The university in its place
By Professor John Brennan, Director of the Centre for Higher Education Research and Information, Open University Business School
I have been researching universities in Britain and around the world for over 30 years. Projects have focused on topics such as the links between universities and the labour market, how quality and standards are maintained, how effective governance is achieved, and on the impacts of universities on other parts of society – the economy, social equity, social cohesion, political and social change.
In this short piece, I want to draw particularly on one current and one recent research project. The current one is an international project funded by the Economic and Social Research Council (ESRC) on ‘Change in Networks, Higher Education and Knowledge Societies’ which is part of a larger research programme of the European Science Foundation on ‘Higher Education and Social Change’. The recently completed project was also funded by the ESRC as part of a programme of research on the impact of higher education on regional economies. It was entitled ‘Higher Education and Regional Transformation: social and cultural perspectives (HEART)’.
A forthcoming book based on the project shares the title of this piece: ‘The University in its Place’.

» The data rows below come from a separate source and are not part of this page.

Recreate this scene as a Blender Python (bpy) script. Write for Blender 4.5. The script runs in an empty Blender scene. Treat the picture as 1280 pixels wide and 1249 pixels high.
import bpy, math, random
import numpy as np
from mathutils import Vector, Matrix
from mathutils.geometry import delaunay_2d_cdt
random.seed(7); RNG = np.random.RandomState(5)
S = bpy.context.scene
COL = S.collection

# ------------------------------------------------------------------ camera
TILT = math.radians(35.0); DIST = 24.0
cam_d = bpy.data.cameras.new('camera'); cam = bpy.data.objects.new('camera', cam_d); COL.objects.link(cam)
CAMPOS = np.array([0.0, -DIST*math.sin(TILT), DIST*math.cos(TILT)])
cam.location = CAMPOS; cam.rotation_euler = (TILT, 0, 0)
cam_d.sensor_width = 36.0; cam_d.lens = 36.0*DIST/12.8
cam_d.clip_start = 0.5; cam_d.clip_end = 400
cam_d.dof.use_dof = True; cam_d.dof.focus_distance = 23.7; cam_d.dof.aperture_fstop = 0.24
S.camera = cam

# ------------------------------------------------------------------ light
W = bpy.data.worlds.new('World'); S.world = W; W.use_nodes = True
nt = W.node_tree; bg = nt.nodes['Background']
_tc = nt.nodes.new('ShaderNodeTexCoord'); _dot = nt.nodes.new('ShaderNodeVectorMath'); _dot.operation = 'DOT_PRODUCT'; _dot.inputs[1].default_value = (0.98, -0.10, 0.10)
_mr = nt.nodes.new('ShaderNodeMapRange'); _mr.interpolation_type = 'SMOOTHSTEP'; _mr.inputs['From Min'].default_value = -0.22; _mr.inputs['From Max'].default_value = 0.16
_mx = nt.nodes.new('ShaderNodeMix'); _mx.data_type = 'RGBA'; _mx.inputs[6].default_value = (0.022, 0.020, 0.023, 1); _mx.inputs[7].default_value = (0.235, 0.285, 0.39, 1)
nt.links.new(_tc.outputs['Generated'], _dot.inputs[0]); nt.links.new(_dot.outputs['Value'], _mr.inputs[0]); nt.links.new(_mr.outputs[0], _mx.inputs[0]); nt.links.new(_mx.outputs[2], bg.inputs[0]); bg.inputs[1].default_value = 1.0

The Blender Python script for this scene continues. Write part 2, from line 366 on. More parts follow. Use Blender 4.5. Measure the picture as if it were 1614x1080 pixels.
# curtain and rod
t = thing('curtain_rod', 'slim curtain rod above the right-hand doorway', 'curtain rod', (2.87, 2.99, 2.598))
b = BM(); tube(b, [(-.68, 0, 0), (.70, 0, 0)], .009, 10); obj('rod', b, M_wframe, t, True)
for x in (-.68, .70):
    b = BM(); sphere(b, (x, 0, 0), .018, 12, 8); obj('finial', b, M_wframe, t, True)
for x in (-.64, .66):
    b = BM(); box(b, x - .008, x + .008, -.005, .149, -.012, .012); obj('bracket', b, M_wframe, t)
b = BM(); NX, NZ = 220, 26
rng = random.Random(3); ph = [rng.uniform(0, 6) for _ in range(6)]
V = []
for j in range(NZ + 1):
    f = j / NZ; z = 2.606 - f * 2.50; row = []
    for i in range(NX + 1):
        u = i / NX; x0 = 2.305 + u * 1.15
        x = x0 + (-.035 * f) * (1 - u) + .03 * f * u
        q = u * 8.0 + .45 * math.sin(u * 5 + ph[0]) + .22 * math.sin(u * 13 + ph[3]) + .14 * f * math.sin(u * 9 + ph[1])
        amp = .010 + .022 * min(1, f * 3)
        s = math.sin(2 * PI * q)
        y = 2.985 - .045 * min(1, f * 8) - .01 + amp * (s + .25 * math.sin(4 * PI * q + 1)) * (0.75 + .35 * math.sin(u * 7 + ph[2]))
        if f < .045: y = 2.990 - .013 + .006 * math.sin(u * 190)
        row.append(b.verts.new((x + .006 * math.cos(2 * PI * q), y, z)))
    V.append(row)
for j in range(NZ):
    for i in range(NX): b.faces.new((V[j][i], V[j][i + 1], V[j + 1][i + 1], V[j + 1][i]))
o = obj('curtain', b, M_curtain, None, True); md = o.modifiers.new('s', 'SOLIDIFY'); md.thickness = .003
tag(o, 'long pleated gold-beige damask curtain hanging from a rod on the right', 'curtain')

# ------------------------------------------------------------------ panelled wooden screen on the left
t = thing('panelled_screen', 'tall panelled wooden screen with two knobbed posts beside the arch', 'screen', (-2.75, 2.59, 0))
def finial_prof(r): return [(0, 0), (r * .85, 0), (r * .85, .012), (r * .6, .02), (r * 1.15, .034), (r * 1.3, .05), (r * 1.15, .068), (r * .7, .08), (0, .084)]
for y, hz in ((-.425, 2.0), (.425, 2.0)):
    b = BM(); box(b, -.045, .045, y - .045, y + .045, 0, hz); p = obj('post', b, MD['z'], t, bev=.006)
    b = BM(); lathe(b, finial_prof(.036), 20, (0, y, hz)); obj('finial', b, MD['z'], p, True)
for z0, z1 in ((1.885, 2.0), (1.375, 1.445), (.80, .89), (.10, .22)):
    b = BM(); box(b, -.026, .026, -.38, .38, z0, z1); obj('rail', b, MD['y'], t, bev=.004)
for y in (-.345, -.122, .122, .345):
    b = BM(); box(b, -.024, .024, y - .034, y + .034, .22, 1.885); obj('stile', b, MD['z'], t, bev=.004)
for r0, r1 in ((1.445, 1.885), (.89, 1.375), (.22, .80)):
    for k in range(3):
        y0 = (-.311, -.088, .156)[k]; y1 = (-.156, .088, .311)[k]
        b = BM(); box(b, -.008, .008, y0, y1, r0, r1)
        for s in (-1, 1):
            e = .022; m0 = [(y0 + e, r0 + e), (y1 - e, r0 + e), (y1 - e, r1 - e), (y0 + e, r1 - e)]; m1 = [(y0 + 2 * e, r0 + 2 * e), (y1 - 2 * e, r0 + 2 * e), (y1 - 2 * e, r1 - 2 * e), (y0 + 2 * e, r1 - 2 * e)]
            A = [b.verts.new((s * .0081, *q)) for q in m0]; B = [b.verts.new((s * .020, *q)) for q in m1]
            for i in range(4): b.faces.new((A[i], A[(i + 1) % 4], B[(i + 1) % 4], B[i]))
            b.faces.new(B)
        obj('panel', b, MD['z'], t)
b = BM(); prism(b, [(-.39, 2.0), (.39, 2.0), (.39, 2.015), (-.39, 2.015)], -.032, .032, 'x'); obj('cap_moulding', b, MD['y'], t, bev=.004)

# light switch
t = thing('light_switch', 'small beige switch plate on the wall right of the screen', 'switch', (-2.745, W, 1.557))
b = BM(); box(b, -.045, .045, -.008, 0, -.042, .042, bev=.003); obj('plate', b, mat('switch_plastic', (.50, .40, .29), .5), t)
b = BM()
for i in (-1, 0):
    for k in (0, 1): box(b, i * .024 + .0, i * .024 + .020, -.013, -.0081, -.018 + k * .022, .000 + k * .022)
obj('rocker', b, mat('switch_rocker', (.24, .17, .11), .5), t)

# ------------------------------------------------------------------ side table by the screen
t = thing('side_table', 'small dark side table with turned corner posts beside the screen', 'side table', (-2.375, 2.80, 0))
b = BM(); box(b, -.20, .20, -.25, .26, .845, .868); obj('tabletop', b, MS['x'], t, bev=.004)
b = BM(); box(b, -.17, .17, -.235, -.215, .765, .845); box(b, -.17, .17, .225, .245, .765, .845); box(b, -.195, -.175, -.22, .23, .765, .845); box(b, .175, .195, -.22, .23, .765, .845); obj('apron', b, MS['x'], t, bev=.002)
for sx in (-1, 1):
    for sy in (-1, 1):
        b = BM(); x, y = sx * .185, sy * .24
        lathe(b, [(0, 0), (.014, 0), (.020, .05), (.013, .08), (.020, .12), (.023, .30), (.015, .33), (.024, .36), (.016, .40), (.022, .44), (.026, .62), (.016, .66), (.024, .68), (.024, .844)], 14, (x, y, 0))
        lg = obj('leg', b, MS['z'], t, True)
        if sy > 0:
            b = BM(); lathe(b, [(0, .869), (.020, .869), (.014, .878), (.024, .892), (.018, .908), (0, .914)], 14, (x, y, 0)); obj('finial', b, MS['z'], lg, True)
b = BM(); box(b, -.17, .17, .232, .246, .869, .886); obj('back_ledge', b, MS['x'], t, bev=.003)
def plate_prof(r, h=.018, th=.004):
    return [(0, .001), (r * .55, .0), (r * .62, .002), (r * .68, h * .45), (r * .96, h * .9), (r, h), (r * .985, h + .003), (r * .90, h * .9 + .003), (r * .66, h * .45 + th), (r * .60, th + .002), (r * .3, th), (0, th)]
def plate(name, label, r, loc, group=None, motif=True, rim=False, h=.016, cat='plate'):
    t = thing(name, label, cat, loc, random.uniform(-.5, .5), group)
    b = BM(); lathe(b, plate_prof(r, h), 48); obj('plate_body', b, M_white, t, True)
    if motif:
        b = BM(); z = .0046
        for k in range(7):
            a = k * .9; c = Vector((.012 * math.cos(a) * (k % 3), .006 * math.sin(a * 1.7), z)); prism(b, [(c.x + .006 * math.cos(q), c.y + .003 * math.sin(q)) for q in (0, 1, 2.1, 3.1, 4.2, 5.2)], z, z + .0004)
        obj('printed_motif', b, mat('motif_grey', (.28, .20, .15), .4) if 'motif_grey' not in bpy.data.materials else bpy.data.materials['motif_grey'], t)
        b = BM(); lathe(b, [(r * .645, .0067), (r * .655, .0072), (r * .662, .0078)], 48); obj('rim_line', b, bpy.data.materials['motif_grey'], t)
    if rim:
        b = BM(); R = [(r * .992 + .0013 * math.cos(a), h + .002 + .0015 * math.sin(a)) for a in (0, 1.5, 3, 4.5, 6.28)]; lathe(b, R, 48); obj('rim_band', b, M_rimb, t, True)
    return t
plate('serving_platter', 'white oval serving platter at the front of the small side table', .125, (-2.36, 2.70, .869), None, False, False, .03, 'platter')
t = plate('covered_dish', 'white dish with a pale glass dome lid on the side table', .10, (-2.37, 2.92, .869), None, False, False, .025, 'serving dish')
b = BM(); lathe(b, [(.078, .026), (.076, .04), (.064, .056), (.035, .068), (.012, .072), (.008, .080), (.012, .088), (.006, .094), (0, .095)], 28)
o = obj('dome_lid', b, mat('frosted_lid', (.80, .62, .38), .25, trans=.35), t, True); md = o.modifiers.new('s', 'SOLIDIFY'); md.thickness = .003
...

In the case study approach adopted by the HEART project, we found considerable differences in the universities we investigated; in population, social context and local and regional settings. This is not to say that some generalisations are not possible, but considerable care needs to be taken in making them. In my experience, such care can often be absent in policy debates.
The regional economic impact of universities can be both direct and indirect. On the former, universities clearly play a part in up-skilling and re¬skilling local workforces, but it is dangerous to see them as only doing so for their immediate region. Universities play an important role in enhancing the mobility of labour, across regions and, increasingly internationally. The regional impact in terms of the local labour force is often more apparent in the public sector than in the private sector, with particularly ‘high tech’ parts of the latter increasingly recruiting internationally. Some universities see their major role in lifelong learning and re¬skilling existing workers rather than in initial preparation for the labour market.
One of the key regional functions that universities play lies in ‘opening up’ relatively isolated communities to wider influences, and to making visible the riches and attractions located in and around the region.
A second important area of university impact is regional ‘image’ and ability to attract inward investment. For both universities and their regions, ‘image’ is potentially both enhancing and constraining. A poor image of place limits a university’s ability to attract students from outside the region. And a poor image of its university limits the benefits which can accrue to the region from that university. Image in this context should not be confused with crude league tables which almost completely neglect the rich diversity of universities across the sector.
Image is multi-faceted, and includes the physical impact on the immediate environment, involvement in cultural ventures (both high and popular culture) and through the presence and activities of students themselves. Universities also have a strategic impact on their regions through partnership/ development opportunities with agencies concerned with regional regeneration. Many university leaders play an important regional role through their membership of local boards and committees, frequently acting as a ‘neutral and objective’ voice among competing local interest groups.
Universities differ in the nature and level of their regional engagement. Some are more internationally-focussed and some more regionally focussed, but research suggests that most universities combine a mixture of global and local agendas with considerable differences in the balance between the two. In many universities, a rhetoric of engagement is not dissociated from the discourse on employability. Their discourses and activities around community support, civic engagement and active citizenship also seem more explicit and very diverse, reflecting the constraints and opportunities of particular regional contexts. These universities also tend to have a self-assigned mission of cultural regeneration (raising aspirations, entrepreneurial culture), potentially bringing a ‘transformational’ potential to the region.
That said, the local and the global functions of universities should not be regarded as being in conflict. One of the key regional functions that universities play lies in ‘opening up’ relatively isolated communities to wider influences, and to making visible the riches and attractions located in and around the region. As commented to me by one university Vice-Chancellor, “what any developing region needs is at least one successful football team and one successful university!”
Finally, a touch of realism is also needed about the impact of universities. As with all developmental interventions, there can be winners and losers. Thus, university widening participation activities tend to provide social mobility opportunities for the few without necessarily altering patterns of inequality that affect the many. In sub-regions with several higher education providers, a social stratification of institutions may map onto and reinforce wider patterns of inequality.
However, by its contribution to regional economic development and by increasing local employment and consumption levels, a university may bring advantages to all within its sub-region. By their impact on the local economy and labour market, universities may be changing who the ‘winners’ and ‘losers’ are without necessarily impacting on overall levels of inequality and relative disadvantage. But we have found universities that see their role in tackling long-term, intergenerational inequalities. They seek to be ‘open’ to all by broadening notions of ‘access’ beyond course enrolments bringing knowledge, expertise and facilities to all members of the community.
John Brennan is Director of the Centre for Higher Education Research and Information and Professor of Higher Education Research at the Open University. A sociologist by training, he has been researching universities, in Britain and around the world, for over 30 years.